Мой русский мир

Тамирлан Бадалов
     Первая часть моей жизни похожа была на растительную. Реагировал на всё вегетативно. Точнее сказать, импульсивно:  поили - рос,  кормили - мужал, обогревали - радовался, обижали - замыкался. Социализация началась с некоторой  задержкой, но всё таки произошла. Между прочим, у некоторых особей растительный период растягивается на всю жизнь.
     Так уж случилось,  моё восприятие мира взращено Русской действительностью.  Русской словесностью. Осознание  происходило не сразу: постепенно и извилисто.
     Наверно это естественно, учитывая  обстоятельства моего детства: со смещёнными акцентами (то ли запад, то ли восток), половинчатым образованием.  Это ни хорошо и ни плохо - некая предопределенность. Теперь понимаю,  другого в моём индивидуальном опыте и не могло быть. Кто-то назовёт это географическим детерминизмом, социальные психологи -  Эго феноменом. Но сейчас о другом.
     Русский мир - явление неоспоримое, неизбывное, историческое,  и не зависит от чьих-либо предпочтений, а по новейшим наблюдениям, даже от климатических катаклизмов.
     Как и многие, из  ныне  живущих на земле, я тоже по-своему люблю этот мир.

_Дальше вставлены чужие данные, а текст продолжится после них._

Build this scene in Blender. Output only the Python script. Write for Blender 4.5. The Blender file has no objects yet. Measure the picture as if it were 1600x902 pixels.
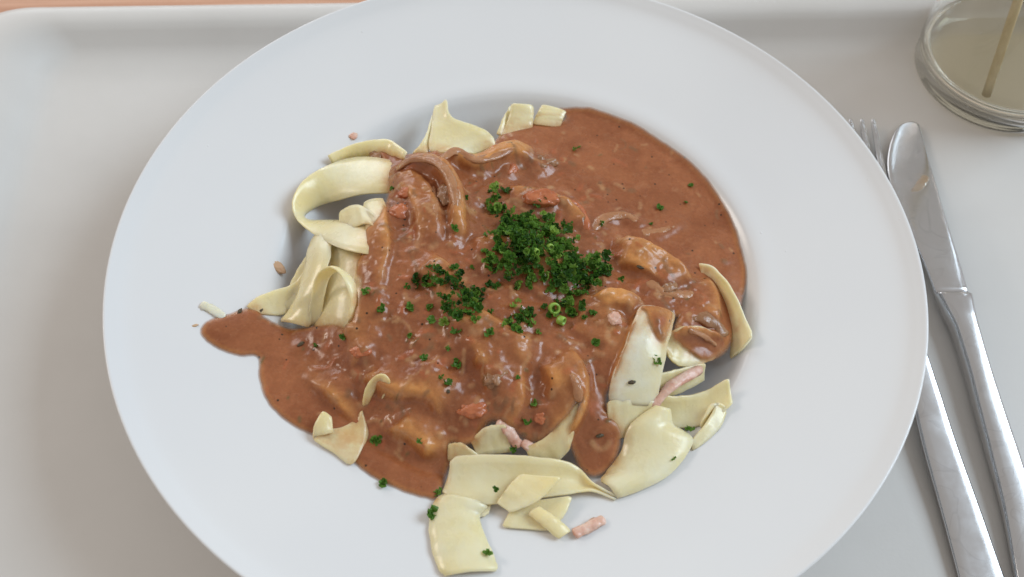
import bpy, math, random
import numpy as np
from mathutils import Vector, Matrix

R_ = random.Random(11)
RNG = np.random.default_rng(5)
SC = bpy.context.scene
COL = SC.collection

# ------------------------------------------------------------------ camera
HF = 52.0
FPX = 800 / math.tan(math.radians(HF / 2))          # focal length in photo pixels (1600 wide)
CAM = np.array([-0.0015, -0.2125, 0.3385])
PITCH, ROLL = math.radians(56.5), math.radians(1.80)
_f = np.array([0, math.cos(PITCH), -math.sin(PITCH)])
_r0 = np.array([1.0, 0, 0]); _u0 = np.cross(_r0, _f)
_r = math.cos(ROLL) * _r0 + math.sin(ROLL) * _u0
_u = -math.sin(ROLL) * _r0 + math.cos(ROLL) * _u0
cd = bpy.data.cameras.new("camera"); cam = bpy.data.objects.new("camera", cd); COL.objects.link(cam)
m = Matrix(((_r[0], _u[0], -_f[0], CAM[0]), (_r[1], _u[1], -_f[1], CAM[1]), (_r[2], _u[2], -_f[2], CAM[2]), (0, 0, 0, 1)))
cam.matrix_world = m
cd.sensor_width = 36; cd.lens = 18 / math.tan(math.radians(HF / 2))
cd.clip_start = 0.01; cd.clip_end = 20
cd.dof.use_dof = True; cd.dof.focus_distance = 0.36; cd.dof.aperture_fstop = 15
SC.camera = cam

# ------------------------------------------------------------------ light
SC.view_settings.view_transform = 'Standard'; SC.view_settings.look = 'None'
SC.view_settings.exposure = 0.10; SC.view_settings.gamma = 1
SC.cycles.use_denoising = True
SC.cycles.max_bounces = 20; SC.cycles.transmission_bounces = 20; SC.cycles.glossy_bounces = 8; SC.cycles.diffuse_bounces = 5
W = bpy.data.worlds.new("World"); SC.world = W; W.use_nodes = True
W.node_tree.nodes['Background'].inputs[0].default_value = (0.97, 0.92, 0.87, 1)
W.node_tree.nodes['Background'].inputs[1].default_value = 0.43


def area(name, loc, target, sx, sy, power, col):
    l = bpy.data.lights.new(name, 'AREA'); l.shape = 'RECTANGLE'; l.size = sx; l.size_y = sy
    l.energy = power; l.color = col
    o = bpy.data.objects.new(name, l); COL.objects.link(o)
    o.location = loc
    o.rotation_euler = (Vector(target) - Vector(loc)).to_track_quat('-Z', 'Y').to_euler()
    return o


area("window_light", (2.7, 0.75, 2.3), (0, 0, 0.03), 1.9, 1.7, 93, (0.70, 0.86, 1.0))
area("window_light_far", (-0.9, 2.0, 0.75), (0, 0, 0.03), 1.3, 0.7, 9, (0.94, 0.96, 1.0))
area("room_lamp", (-2.2, 0.7, 1.5), (0, 0, 0.03), 0.9, 0.6, 17, (1.0, 0.90, 0.80))


# ------------------------------------------------------------------ helpers
def tag(o, label=None, cat=None, group=None, kind=None):
    if label: o['label'] = label
    if cat: o['category'] = cat
    if group: o['group'] = group
    if kind: o['kind'] = kind
    return o


def link(name, mesh, mat=None, parent=None, loc=None):
    o = bpy.data.objects.new(name, mesh); COL.objects.link(o)
    if mat and not mesh.materials: mesh.materials.append(mat)
    if parent: o.parent = parent
    if loc is not None: o.location = loc
    return o


def mesh_from(name, V, F, smooth=True):
    me = bpy.data.meshes.new(name)
    me.from_pydata([tuple(map(float, v)) for v in V], [], [tuple(map(int, f)) for f in F])
    me.validate(); me.update()
    if smooth:
        me.polygons.foreach_set('use_smooth', [True] * len(me.polygons))
    return me


def centred(name, V, F, mat, parent=None, smooth=True):
    V = np.asarray(V, float)
    c = np.array([V[:, 0].mean(), V[:, 1].mean(), V[:, 2].min()])
    if parent is not None: c = np.zeros(3)
    me = mesh_from(name, V - c, F, smooth)
    return link(name, me, mat, parent, None if parent is not None else c)


def empty(name, loc, rz=0):
    o = bpy.data.objects.new(name, None); COL.objects.link(o); o.location = loc
    o.rotation_euler = (0, 0, rz); o.empty_display_size = 0.01
    return o


def ray(px, py):
    d = (px - 800) * _r + (451 - py) * _u + FPX * _f
    return d / np.linalg.norm(d)


def at(px, py, z):
    """A photo pixel and a height (m) -> the place in the world."""
    d = ray(px, py)
    return CAM + d * ((z - CAM[2]) / d[2])


def spline(P, n):
    """Catmull-Rom through the rows of P, n samples."""
    P = np.asarray(P, float)
    if len(P) == 2:
        t = np.linspace(0, 1, n)[:, None]; return P[0] * (1 - t) + P[1] * t
    Q = np.vstack([2 * P[0] - P[1], P, 2 * P[-1] - P[-2]])
    t = np.linspace(0, len(P) - 1 - 1e-9, n); i = t.astype(int); u = (t - i)[:, None]
    a, b, c, d = Q[i], Q[i + 1], Q[i + 2], Q[i + 3]
    return 0.5 * (2 * b + (c - a) * u + (2 * a - 5 * b + 4 * c - d) * u ** 2 + (3 * b - a - 3 * c + d) * u ** 3)


def lathe(profile, seg=128):
    """profile rows (r, z); r == 0 gives a pole."""
    V, F, rows = [], [], []
    for r, z in profile:
        if r <= 1e-9:
            rows.append([len(V)] * seg); V.append((0, 0, z))
        else:
            rows.append(list(range(len(V), len(V) + seg)))
            for k in range(seg):
                a = 2 * math.pi * k / seg; V.append((r * math.cos(a), r * math.sin(a), z))
    for a, b in zip(rows, rows[1:]):
        for k in range(seg):
            j = (k + 1) % seg
            f = []
            for q in (a[k], a[j], b[j], b[k]):
                if q not in f: f.append(q)
            if len(f) > 2: F.append(f)
    return np.array(V), F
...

Уникальный, таинственный, завораживающий, непостижимый.  Единственный в своём обличье и поступках:  бесшабашный, сумасбродный, агрессивный,  жестокий,  обидчивый и непредсказуемый.  Кстати, необычный в своей странной трактовке справедливости:   часто  непонятной миру. 
     Таких мировых культур, столь же уникальных и грандиозных по масштабу, насчитывается несколько, но знаю их весьма  поверхностно, только  по переводным книгам, фильмам и  телевизионной картинке. Знание это рассудочное,  холодное. А Русскую  культуру, городскую, как и свою природную телесность,  я не выбирал, она стала основой моего мироощущения как данность, без моего осознанного выбора.
     Было бы слишком самонадеянно  утверждать, что  я знаю Россию.  Толком её никто не знает.  Помните, конечно, образный ряд  Ф.М.Тютчева - "Умом Россию не понять...  аршином общим не  измерить...  особенная стать...  можно только верить..." 
     Или ещё жёстче, ещё хлеще,  -  беспощадная рифма  Ю. Шевчука  -  "Уродина"...   Но это моя Родина, другой у меня уже не будет. С ней мои мечты и надежды, огорчения и травмы, мои нравственные страдания за грехи и мерзости.
     А родился я в другой точке планеты, так не похожей на Россию. Здесь, на этом клочке земли хорошо, уютно, тепло, приветливо, -  но это чужая страна, чужая культура. Я не знаю основ языка, мне незнакомы контексты, идиомы, мне чужда стилистика отношений между людьми и многое другое. Особенно остро ощущаю свою отдалённость сейчас,  когда по  воле  судьбы, видимо надолго,  а может навсегда, вновь оказался на Родине своих предков. Блюстителей расовой  и национальной исключительности прошу не беспокоиться, в этом нет ни малейшей фанаберии.  Категория не философская, не этническая  - сугубо  эмоциональная.
     Однажды у меня попросили на время "Анну Каренину".  Кончено, воскликнул я,  радуясь, что Лев Николаевич ещё кому-то интересен. А взяв книгу в руки, неосторожно заглянул.  С того дня, так и  осталась книга раскрытой, а я кидался  то в конец романа, то в середину, то в начало, и никак не мог отстраниться. Какой-то чудовищный магнетизм заставлял вновь и вновь возвращаться к прочитанному; обнаруживать новые тайны старых страниц, разглядывать грани  драгоценного камня, и наслаждаться поэтикой далёкого XIX  века.
     В другой раз  наткнулся на описание медленной смерти обезматочившего  улья, в сравнении с опустевшей Москвой осенью 1812 года. Изложен процесс распада  подробно с болью,  в неприглядных деталях, а по сути совсем не о пчёлах, о нас смертных. Казалось бы, события давно минувших лет, а такое необъяснимое зрительное  соучастие. Образность завораживает... 
     Этому нет рационального объяснения. Впрочем, человеку свойственно преувеличивать значение своего духовного  мира,  так уж устроен механизм самозащиты.
     И всё-таки, Русский космос уникален тем, что в нём присутствует какая-то мистическая потребность к постижению неизведанного. Желание пробраться туда, где ещё никто не побывал. При этом ценность индивидуальной жизни, болевой порог неизмеримо ниже, чем у Европейских народов. Роскошь и избыточность  присутствуют здесь, наряду с нищетой и бесправием, но в этой многосложности  драматизм и притягательность.